Francis has been taking the extra load in his stride, even if it does mean a sleepless night or two.
“It’s been flat out and then last Saturday I had to go to Berrigan as well,” Francis said.
“You don’t sleep until about 2 o’clock in the morning as your head is still spinning.
“Last week I went to Berrigan off three or four hours sleep because you try to think of so much during the day when you go home you have to sit up before you can go to bed.”
The 60-year-old has been calling for a combination of greyhounds, harness and gallops for the last 36 years.
While trying to remember each horse or dog’s form can be daunting, Francis believes the last seven minutes before the race to the crucial time to ensure he calls race right.
“With every race for all race callers it is intense study for about the last six or seven minutes,” he said.
While a regular calling off all three codes each presents unique challenges and Francis said 100 per cent concentration is needed to succeed.
“There are eight dogs that come out for each race with different colours on to what they had last week,” Francis said.
“There is a lot of new dogs from elsewhere coming all the time …. so there is a lot of different dogs and it is the same with the trots.

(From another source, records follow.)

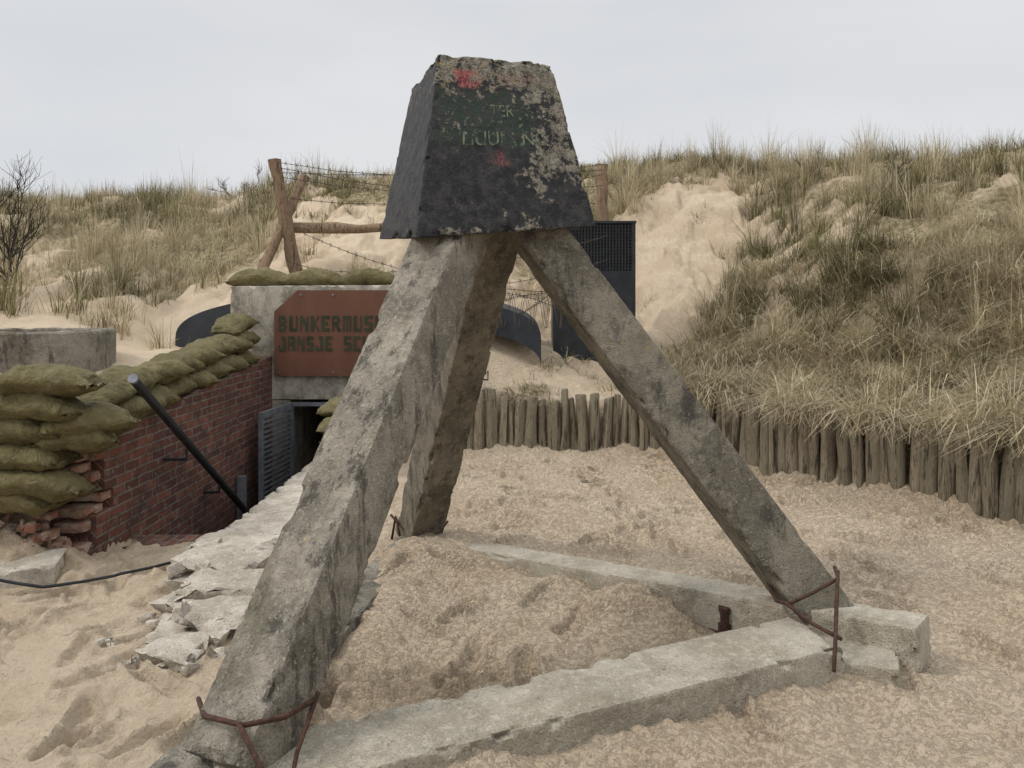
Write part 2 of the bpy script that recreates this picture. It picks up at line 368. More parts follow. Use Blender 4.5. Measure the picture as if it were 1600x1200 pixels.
def veg(x,y):
    sd=yard_sd(x,y)
    sl=1.6+(y-10.5)*.34
    sr=2.70+(y-11)*.50
    v=np.zeros(x.shape)
    right=1/(1+np.exp(-(x-sr+.5*fbm(x,y,1.3,3,33))/.15)); v=np.maximum(v,right*(y>0))
    v=np.maximum(v,.66*(y<10.4)*(x>-.9)*(x<4)*(y<9.2+x*2.0+fbm(x,y,1.5,2,38)))
    top=np.clip((y-13.8+1.3*fbm(x,y,1.,3,35)),0,1); v=np.maximum(v,top*.98)
    left=1/(1+np.exp((x+3.75+.6*fbm(x,y,1.2,3,34))/.2)); v=np.maximum(v,left*np.clip((y-9.8)/1.2,0,1))
    v=np.maximum(v,left*.38*(y>6.5))
    midl=(x>-3.5)&(x<1.6)&(y>10.3)&(y<14.8); v=np.where(midl,np.maximum(v,.36),v)
    v=v+fbm(x,y,1.0,3,21)*.60-.36*np.clip(-fbm(x,y,1.7,3,52)*3-.15,0,1)
    v=np.where((x>sl)&(x<sr)&(y>10)&(y<13.7),v*.6,v)
    v=v-gs(x,y,3.5,10.6,.5,.4,1.)-gs(x,y,3.1,9.9,.3,.2,.5)
    return np.where(sd>.03,np.clip(v,0,1),0),sd
def axis(segs):
    out=[segs[0][0]]
    for a,b,st in segs:
        k=max(1,int(round((b-a)/st))); out+=list(a+(b-a)*np.arange(1,k+1)/k)
    return np.array(out)
xs=axis([(-80,-20,6),(-20,-8,.4),(-8,-3.4,.06),(-3.4,4,.014),(4,9,.06),(9,20,.4),(20,80,6)])
ys=axis([(-30,0,3),(0,1.8,.3),(1.8,5,.014),(5,9.4,.025),(9.4,18,.06),(18,30,.6),(30,150,12)])
XX,YY=np.meshgrid(xs,ys); ZZ,SD=height(XX,YY); VG,_=veg(XX,YY)
nx,ny=len(xs),len(ys)
co=np.stack([XX,YY,ZZ],-1).reshape(-1,3).astype(np.float32)
ii=(np.arange(ny-1)[:,None]*nx+np.arange(nx-1)[None,:]).ravel()
q=np.stack([ii,ii+1,ii+nx+1,ii+nx],-1).astype(np.int32)
def quadmesh(name,co,q):
    me=bpy.data.meshes.new(name); me.vertices.add(len(co)); me.vertices.foreach_set('co',co.ravel())
    me.loops.add(q.size); me.loops.foreach_set('vertex_index',q.ravel())
    me.polygons.add(len(q)); me.polygons.foreach_set('loop_start',np.arange(0,q.size,4,dtype=np.int32))
    me.polygons.foreach_set('loop_total',np.full(len(q),4,np.int32)); me.update(calc_edges=True); return me
me=quadmesh('sand_ground',co,q)
tramp=np.clip((XX+1.3)/.6,0.3,1)*(.5+.5*(SD<.1))
dark_sand=gs(XX,YY,-.25,3.35,.45,.18,1.)+gs(XX,YY,-3.2,4.8,.5,.3,.9)*.7  # darker sand colour in the hollow behind the front beam and by the sandbags
for nm,arr in (('veg',VG),('tramp',tramp),('dark_sand',np.clip(dark_sand,0,1))):
    a=me.attributes.new(nm,'FLOAT','POINT'); a.data.foreach_set('value',arr.ravel().astype(np.float32))
obj('sand_ground',me,M_sand,None,True)
def gz(x,y):
    z,_=height(np.array([[float(x)]]),np.array([[float(y)]])); return float(z[0,0])

# ---------------------------------------------------------------- tetrahedron obstacle
T=empty('concrete_tetrahedron_obstacle')
beam('leg_1',(-.90,2.60,.10),(-.24,4.03,2.10),.25,.265,56,M_leg,T,1)
beam('leg_2',(1.50,3.76,.10),(.03,4.09,2.10),.235,.24,10,M_legd,T,2)
beam('leg_3',(-.665,5.58,-.02),(-.08,4.22,2.12),.24,.25,35,M_legd,T,3)
beam('base_beam_1',(-.93,2.51,.015),(1.32,3.47,.085),.34,.23,0,M_beam,T,4,.003,.035)
beam('base_beam_2',(-.70,5.62,-.085),(1.77,3.43,.155),.21,.19,0,M_beam,T,5)
beam('base_beam_3',(-1.10,2.25,.02),(-.64,5.62,-.08),.23,.22,0,M_leg,T,6)
beam('broken_beam_end',(1.12,3.60,.035),(1.63,3.36,.06),.29,.15,0,M_beam,T,7,.004,.03)
cx,cy=-.165,4.22; ang=math.radians(20)
def rp(a,b,z): return (cx+a*math.cos(ang)-b*math.sin(ang),cy+a*math.sin(ang)+b*math.cos(ang),z)
hb,ht=.455,.285
BC=[rp(-hb,-hb,1.915),rp(hb,-hb,2.0),rp(hb,hb,2.04),rp(-hb,hb,1.98),rp(-ht-.02,-ht,2.82),rp(ht,-ht,2.835),rp(ht,ht,2.84),rp(-ht-.02,ht,2.80)]
rough_hex('block',BC,M_block,T,(74,74,74),.005,.030,3,.24)
c0,c1,c5,c4=[Vector(BC[i]) for i in (0,1,5,4)]
nrm=(c1-c0).cross(c4-c0).normalized()
def facept(u,w,off): return c0.lerp(c1,u).lerp(c4.lerp(c5,u),w)+nrm*off
vs=[];fs=[]
def paint_text(s,u0,w0,sz):
    cu=bpy.data.curves.new('t','FONT'); cu.body=s; cu.size=1; o=bpy.data.objects.new('t',cu); S.collection.objects.link(o)
    bpy.context.view_layer.update(); m=bpy.data.meshes.new_from_object(o)
    b=bmesh.new(); b.from_mesh(m); bmesh.ops.triangulate(b,faces=b.faces); bmesh.ops.subdivide_edges(b,edges=b.edges,cuts=2,use_grid_fill=True); b.verts.index_update()
    off=len(vs)
    for v in b.verts: vs.append(facept(u0+v.co.x*sz*1.05,w0+v.co.y*sz,.0004))
    for f in b.faces: fs.append([v.index+off for v in f.verts])
    b.free(); bpy.data.objects.remove(o)
paint_text('TER',.42,.655,.10); paint_text('HUUR',.22,.49,.115); paint_text('NG',.63,.49,.115)
m=bpy.data.meshes.new('faded_lettering'); m.from_pydata(vs,[],fs); obj('faded_lettering',m,M_faded,T)
# rebar ties
t=MB(); r=.0085
def tie(pts): t.tube(pts,r,7,.25)
tie([(-1.09,2.78,.24),(-1.00,2.60,.27),(-.83,2.47,.31),(-.72,2.54,.30),(-.66,2.70,.28)])
tie([(-.84,2.46,.32),(-.76,2.41,.22),(-.66,2.33,.14)])
tie([(-.66,2.72,.29),(-.68,2.53,.19),(-.68,2.42,.10)])
tie([(1.22,3.84,.30),(1.215,3.68,.25),(1.235,3.58,.27),(1.34,3.56,.33),(1.46,3.58,.385),(1.50,3.72,.39)])
tie([(1.46,3.58,.42),(1.42,3.50,.30),(1.36,3.36,.22),(1.30,3.23,.13)])
tie([(1.22,3.58,.28),(1.30,3.46,.23),(1.38,3.35,.21)])
tie([(-.84,5.55,.16),(-.70,5.42,.06),(-.60,5.38,.05),(-.50,5.45,.06),(-.44,5.5,.13)])
tie([(-.83,5.5,-.02),(-.80,5.5,.16),(-.76,5.42,.05)])
t.obj('rebar_ties',M_rust,T,True)
t=MB(); t.box(1.02,1.065,3.90,3.96,.10,.13); t.box(1.015,1.07,3.90,3.94,.0,.05); t.tube([(1.045,3.915,-.01),(1.04,3.91,.13)],.02,8,.5)
t.obj('rusty_iron_lug',M_rust,T)

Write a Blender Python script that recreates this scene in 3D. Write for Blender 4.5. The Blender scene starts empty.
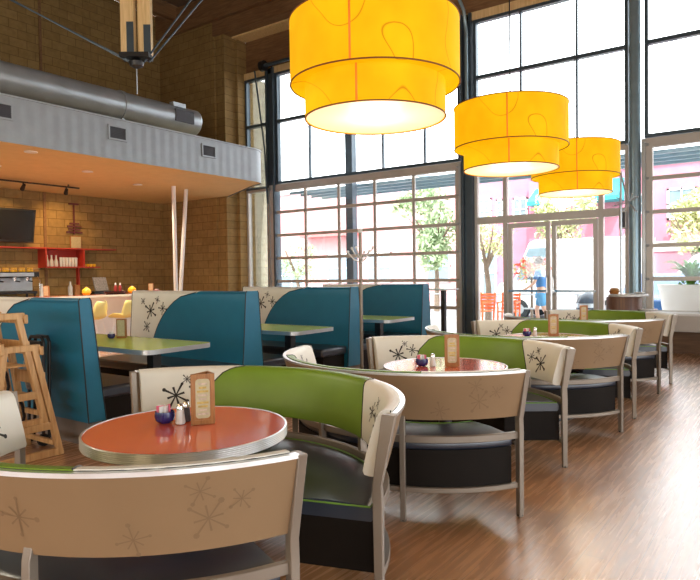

“There is a huge variety of horses coming from everywhere so if you are going to be a race caller you need to be able to pick up the field in about five or six minutes.
“If you can’t do that there is no point in being a race caller.
“When you call the gallops you have 14 to learn and you have to learn them quickly and there are a lot of colours that are pretty much the same so you go on blinkers and need a certain eye for detail.”
It’s not just calling on race day, Francis sends selections through early in the morning and is on the airways for thoroughbred and greyhounds previews around 30 minutes before the meeting starts.
Adding to an already busy Friday, Francis will attend his aunty Kath’s funeral before heading down to the track.
A believer that the race caller “brings a race alive”, Francis can’t wait for Friday’s racing.
“They are two fantastic programs,” he said.